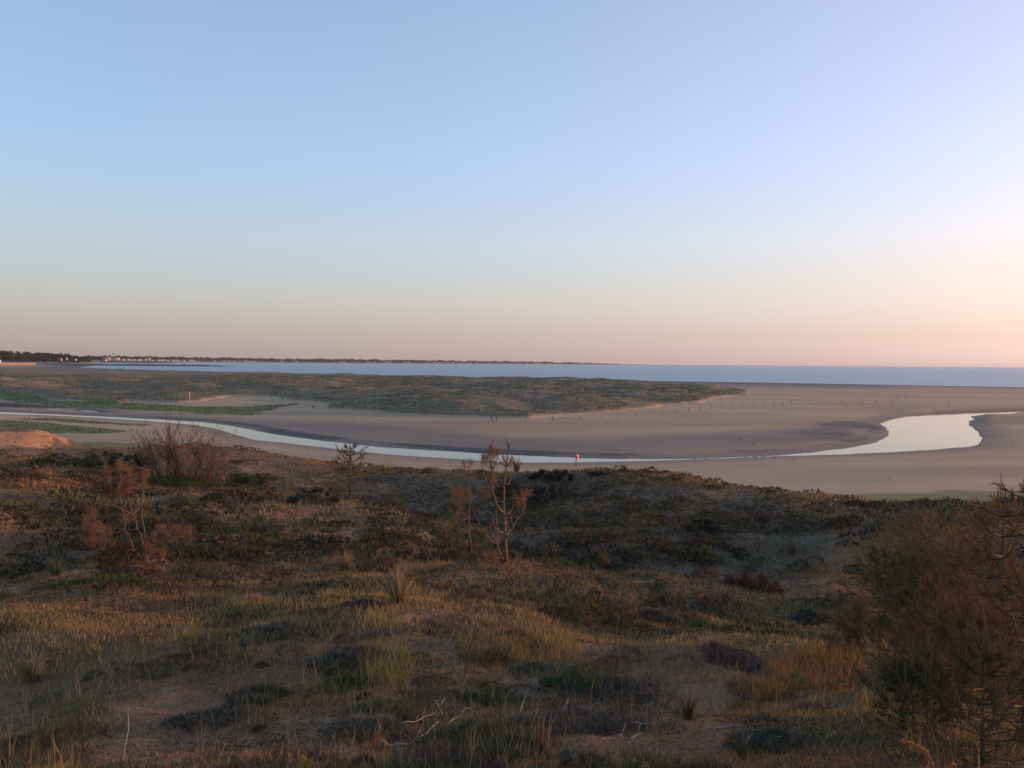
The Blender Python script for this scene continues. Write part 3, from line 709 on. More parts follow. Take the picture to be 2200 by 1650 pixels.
# pale retaining wall at the left edge of the beach
a = on_plane(-260, 783.0, 1.2); b = on_plane(76, 783.2, 1.2)
mb = MB(); mb.tube([np.array(a) + (0, 0, -1.5), np.array(b) + (0, 0, -1.5)], [0.1, 0.1], 3)
mb = MB(); mid = (np.array(a) + np.array(b)) / 2; vec = np.array(b) - np.array(a); ln = float(np.hypot(vec[0], vec[1]))
o = thing('sea_wall', (mid[0], mid[1], 0.6), 'low pale sea wall at the left edge below the hill', 'wall'); o.rotation_euler.z = math.atan2(vec[1], vec[0])
mb = MB(); mb.box((0, 0, 1.6), (ln, 2.0, 4.4), 0, (0.27, 0.21, 0.18)); add_obj('wall_body', mb.mesh('wall_body', M_HOUSE), o)
mb = MB(); mb.box((0, 0, 4.1), (ln + 1, 3.0, 0.7), 0, (0.30, 0.20, 0.15)); add_obj('coping', mb.mesh('coping', M_HOUSE), o)

# ------------------------------------------------------------------ beach: stakes, signs, person
stakes = [(1129, 903, 8), (1186.5, 904, 10), (1245, 902, 7), (1292, 899, 8), (1328, 897, 9), (1366, 895, 10), (1396.5, 892, 10), (1424, 888, 7), (1453, 887, 8), (1479, 884, 8), (1504, 883, 11), (1529, 881, 9), (1551, 880, 9),
          (1574, 878, 10), (1594, 877, 10), (1618, 874, 9), (1640, 873, 9), (1662, 873, 11), (1683, 870, 7), (1701, 870, 10), (1739, 865, 7), (1758, 866, 8), (1776, 865, 7), (1809, 866, 7), (1852, 868, 9), (1882, 868, 8),
          (1917, 867, 7), (1926, 860, 6), (1933, 862, 8), (1945, 857, 10), (2039, 868, 15)]
for i, (u, v_, hp) in enumerate(stakes):
    p = hit(u, v_); h = hp * p[1] / FPX * 1.05
    t = thing('wooden_stake', p, f'thin wooden beach stake, {ordinal(i)} from the left in the row', 'stake', 'stakes in a row across the beach')
    lean = (random.uniform(-.05, .05), random.uniform(-.04, .04)); mb = MB()
    w = 0.055
    mb.tube([(0, 0, -0.4), (lean[0] * .5, lean[1] * .5, h * .5), (lean[0], lean[1], h)], [w, w * .95, w * .8], 7, (0.17, 0.135, 0.11)); add_obj('pole', mb.mesh('pole', M_WOOD), t)
    mb = MB(); mb.tube([(lean[0] * .8, lean[1] * .8, h * .8), (lean[0] * .84, lean[1] * .84, h * .85)], [w * 1.25, w * 1.25], 7, (0.10, 0.09, 0.08)); add_obj('wire_band', mb.mesh('wire_band', M_WOOD), t)
    if i in (1, 2):
        mb = MB(); mb.box((0, -.02, h * .35), (.34, .06, .28), 0, (0.04, 0.035, 0.035), 0.4); add_obj('board', mb.mesh('board', M_WOOD), t)
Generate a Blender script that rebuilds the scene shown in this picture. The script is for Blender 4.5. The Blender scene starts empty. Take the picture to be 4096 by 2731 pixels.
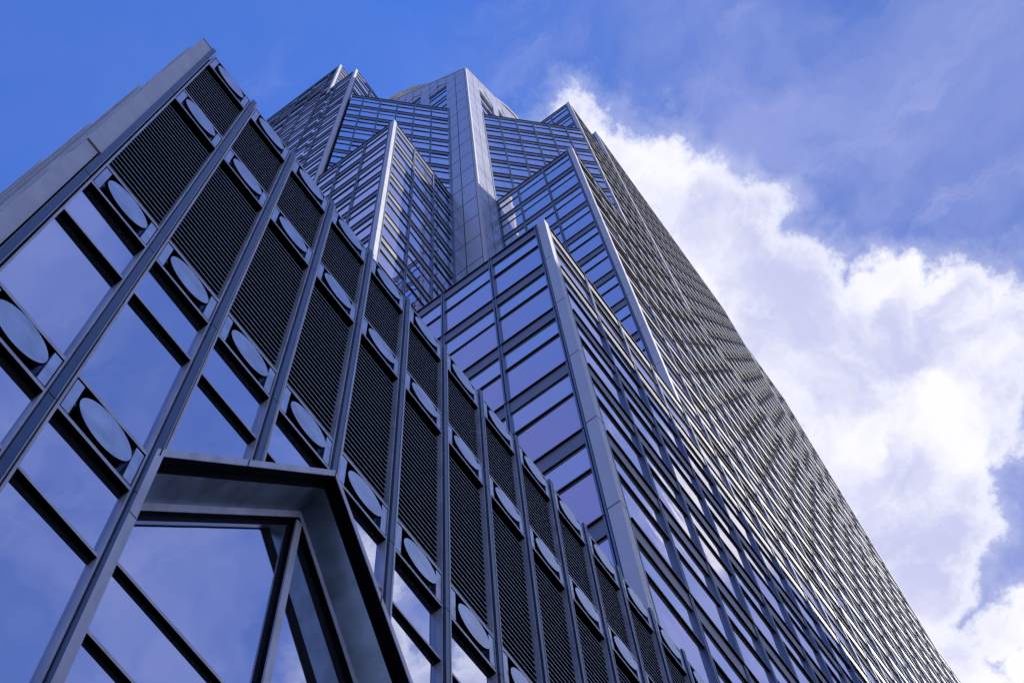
import bpy, math, random
from mathutils import Matrix, Vector
random.seed(7)
sc = bpy.context.scene
COL = sc.collection
H0 = 1.6                      # eye height of the camera above the ground

# ------------------------------------------------------------------ materials
def new_mat(name):
    m = bpy.data.materials.new(name); m.use_nodes = True
    nt = m.node_tree; b = nt.nodes['Principled BSDF']
    return m, nt, b

def metal(name, col, metallic=0.35, rough=0.42, var=0.12, scale=0.6, bump=0.0, streak=False):
    m, nt, b = new_mat(name)
    geo = nt.nodes.new('ShaderNodeNewGeometry')
    mp = nt.nodes.new('ShaderNodeMapping')
    mp.inputs['Scale'].default_value = (scale, scale, scale * (0.25 if streak else 1))
    nt.links.new(geo.outputs['Position'], mp.inputs['Vector'])
    n = nt.nodes.new('ShaderNodeTexNoise'); n.inputs['Scale'].default_value = 1.0
    n.inputs['Detail'].default_value = 6; n.inputs['Roughness'].default_value = 0.6
    nt.links.new(mp.outputs[0], n.inputs['Vector'])
    r = nt.nodes.new('ShaderNodeValToRGB')
    r.color_ramp.elements[0].position = 0.3; r.color_ramp.elements[1].position = 0.7
    r.color_ramp.elements[0].color = tuple(c * (1 - var) for c in col) + (1,)
    r.color_ramp.elements[1].color = tuple(min(1, c * (1 + var)) for c in col) + (1,)
    nt.links.new(n.outputs['Fac'], r.inputs['Fac'])
    nt.links.new(r.outputs['Color'], b.inputs['Base Color'])
    b.inputs['Metallic'].default_value = metallic
    mr = nt.nodes.new('ShaderNodeMapRange')
    mr.inputs['To Min'].default_value = rough - 0.07; mr.inputs['To Max'].default_value = rough + 0.1
    nt.links.new(n.outputs['Fac'], mr.inputs['Value'])
    nt.links.new(mr.outputs[0], b.inputs['Roughness'])
    return m

def glass(name, col, rough=0.012, wave=0.035, scale=0.45, met=0.74):
    m, nt, b = new_mat(name)
    geo = nt.nodes.new('ShaderNodeNewGeometry')
    n = nt.nodes.new('ShaderNodeTexNoise'); n.inputs['Scale'].default_value = scale
    n.inputs['Detail'].default_value = 1.5
    nt.links.new(geo.outputs['Position'], n.inputs['Vector'])
    bp = nt.nodes.new('ShaderNodeBump'); bp.inputs['Strength'].default_value = wave
    bp.inputs['Distance'].default_value = 0.5
    nt.links.new(n.outputs['Fac'], bp.inputs['Height'])
    nt.links.new(bp.outputs['Normal'], b.inputs['Normal'])
    # faint pane to pane difference in the coating and a little dust
    n2 = nt.nodes.new('ShaderNodeTexNoise'); n2.inputs['Scale'].default_value = 0.12
    n2.inputs['Detail'].default_value = 5
    nt.links.new(geo.outputs['Position'], n2.inputs['Vector'])
    mx = nt.nodes.new('ShaderNodeMixRGB'); mx.blend_type = 'MIX'
    mx.inputs[1].default_value = tuple(c * 0.9 for c in col) + (1,)
    mx.inputs[2].default_value = tuple(min(1, c * 1.08) for c in col) + (1,)
    nt.links.new(n2.outputs['Fac'], mx.inputs[0])
    nt.links.new(mx.outputs[0], b.inputs['Base Color'])
    b.inputs['Metallic'].default_value = met
    b.inputs['Roughness'].default_value = rough
    return m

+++

Restate each line of the records exactly; pictures do not belong in the copy.

The Blender Python script for this scene continues. Write part 3, from line 709 on. More parts follow. Take the picture to be 2200 by 1650 pixels.
# pale retaining wall at the left edge of the beach
a = on_plane(-260, 783.0, 1.2); b = on_plane(76, 783.2, 1.2)
mb = MB(); mb.tube([np.array(a) + (0, 0, -1.5), np.array(b) + (0, 0, -1.5)], [0.1, 0.1], 3)
mb = MB(); mid = (np.array(a) + np.array(b)) / 2; vec = np.array(b) - np.array(a); ln = float(np.hypot(vec[0], vec[1]))
o = thing('sea_wall', (mid[0], mid[1], 0.6), 'low pale sea wall at the left edge below the hill', 'wall'); o.rotation_euler.z = math.atan2(vec[1], vec[0])
mb = MB(); mb.box((0, 0, 1.6), (ln, 2.0, 4.4), 0, (0.27, 0.21, 0.18)); add_obj('wall_body', mb.mesh('wall_body', M_HOUSE), o)
mb = MB(); mb.box((0, 0, 4.1), (ln + 1, 3.0, 0.7), 0, (0.30, 0.20, 0.15)); add_obj('coping', mb.mesh('coping', M_HOUSE), o)

# ------------------------------------------------------------------ beach: stakes, signs, person
stakes = [(1129, 903, 8), (1186.5, 904, 10), (1245, 902, 7), (1292, 899, 8), (1328, 897, 9), (1366, 895, 10), (1396.5, 892, 10), (1424, 888, 7), (1453, 887, 8), (1479, 884, 8), (1504, 883, 11), (1529, 881, 9), (1551, 880, 9),
          (1574, 878, 10), (1594, 877, 10), (1618, 874, 9), (1640, 873, 9), (1662, 873, 11), (1683, 870, 7), (1701, 870, 10), (1739, 865, 7), (1758, 866, 8), (1776, 865, 7), (1809, 866, 7), (1852, 868, 9), (1882, 868, 8),
          (1917, 867, 7), (1926, 860, 6), (1933, 862, 8), (1945, 857, 10), (2039, 868, 15)]
for i, (u, v_, hp) in enumerate(stakes):
    p = hit(u, v_); h = hp * p[1] / FPX * 1.05
    t = thing('wooden_stake', p, f'thin wooden beach stake, {ordinal(i)} from the left in the row', 'stake', 'stakes in a row across the beach')
    lean = (random.uniform(-.05, .05), random.uniform(-.04, .04)); mb = MB()
    w = 0.055
    mb.tube([(0, 0, -0.4), (lean[0] * .5, lean[1] * .5, h * .5), (lean[0], lean[1], h)], [w, w * .95, w * .8], 7, (0.17, 0.135, 0.11)); add_obj('pole', mb.mesh('pole', M_WOOD), t)
    mb = MB(); mb.tube([(lean[0] * .8, lean[1] * .8, h * .8), (lean[0] * .84, lean[1] * .84, h * .85)], [w * 1.25, w * 1.25], 7, (0.10, 0.09, 0.08)); add_obj('wire_band', mb.mesh('wire_band', M_WOOD), t)
    if i in (1, 2):
        mb = MB(); mb.box((0, -.02, h * .35), (.34, .06, .28), 0, (0.04, 0.035, 0.035), 0.4); add_obj('board', mb.mesh('board', M_WOOD), t)
Generate a Blender script that rebuilds the scene shown in this picture. The script is for Blender 4.5. The Blender scene starts empty. Take the picture to be 4096 by 2731 pixels.
import bpy, math, random
from mathutils import Matrix, Vector
random.seed(7)
sc = bpy.context.scene
COL = sc.collection
H0 = 1.6                      # eye height of the camera above the ground

# ------------------------------------------------------------------ materials
def new_mat(name):
    m = bpy.data.materials.new(name); m.use_nodes = True
    nt = m.node_tree; b = nt.nodes['Principled BSDF']
    return m, nt, b

def metal(name, col, metallic=0.35, rough=0.42, var=0.12, scale=0.6, bump=0.0, streak=False):
    m, nt, b = new_mat(name)
    geo = nt.nodes.new('ShaderNodeNewGeometry')
    mp = nt.nodes.new('ShaderNodeMapping')
    mp.inputs['Scale'].default_value = (scale, scale, scale * (0.25 if streak else 1))
    nt.links.new(geo.outputs['Position'], mp.inputs['Vector'])
    n = nt.nodes.new('ShaderNodeTexNoise'); n.inputs['Scale'].default_value = 1.0
    n.inputs['Detail'].default_value = 6; n.inputs['Roughness'].default_value = 0.6
    nt.links.new(mp.outputs[0], n.inputs['Vector'])
    r = nt.nodes.new('ShaderNodeValToRGB')
    r.color_ramp.elements[0].position = 0.3; r.color_ramp.elements[1].position = 0.7
    r.color_ramp.elements[0].color = tuple(c * (1 - var) for c in col) + (1,)
    r.color_ramp.elements[1].color = tuple(min(1, c * (1 + var)) for c in col) + (1,)
    nt.links.new(n.outputs['Fac'], r.inputs['Fac'])
    nt.links.new(r.outputs['Color'], b.inputs['Base Color'])
    b.inputs['Metallic'].default_value = metallic
    mr = nt.nodes.new('ShaderNodeMapRange')
    mr.inputs['To Min'].default_value = rough - 0.07; mr.inputs['To Max'].default_value = rough + 0.1
    nt.links.new(n.outputs['Fac'], mr.inputs['Value'])
    nt.links.new(mr.outputs[0], b.inputs['Roughness'])
    return m

def glass(name, col, rough=0.012, wave=0.035, scale=0.45, met=0.74):
    m, nt, b = new_mat(name)
    geo = nt.nodes.new('ShaderNodeNewGeometry')
    n = nt.nodes.new('ShaderNodeTexNoise'); n.inputs['Scale'].default_value = scale
    n.inputs['Detail'].default_value = 1.5
    nt.links.new(geo.outputs['Position'], n.inputs['Vector'])
    bp = nt.nodes.new('ShaderNodeBump'); bp.inputs['Strength'].default_value = wave
    bp.inputs['Distance'].default_value = 0.5
    nt.links.new(n.outputs['Fac'], bp.inputs['Height'])
    nt.links.new(bp.outputs['Normal'], b.inputs['Normal'])
    # faint pane to pane difference in the coating and a little dust
    n2 = nt.nodes.new('ShaderNodeTexNoise'); n2.inputs['Scale'].default_value = 0.12
    n2.inputs['Detail'].default_value = 5
    nt.links.new(geo.outputs['Position'], n2.inputs['Vector'])
    mx = nt.nodes.new('ShaderNodeMixRGB'); mx.blend_type = 'MIX'
    mx.inputs[1].default_value = tuple(c * 0.9 for c in col) + (1,)
    mx.inputs[2].default_value = tuple(min(1, c * 1.08) for c in col) + (1,)
    nt.links.new(n2.outputs['Fac'], mx.inputs[0])
    nt.links.new(mx.outputs[0], b.inputs['Base Color'])
    b.inputs['Metallic'].default_value = met
    b.inputs['Roughness'].default_value = rough
    return m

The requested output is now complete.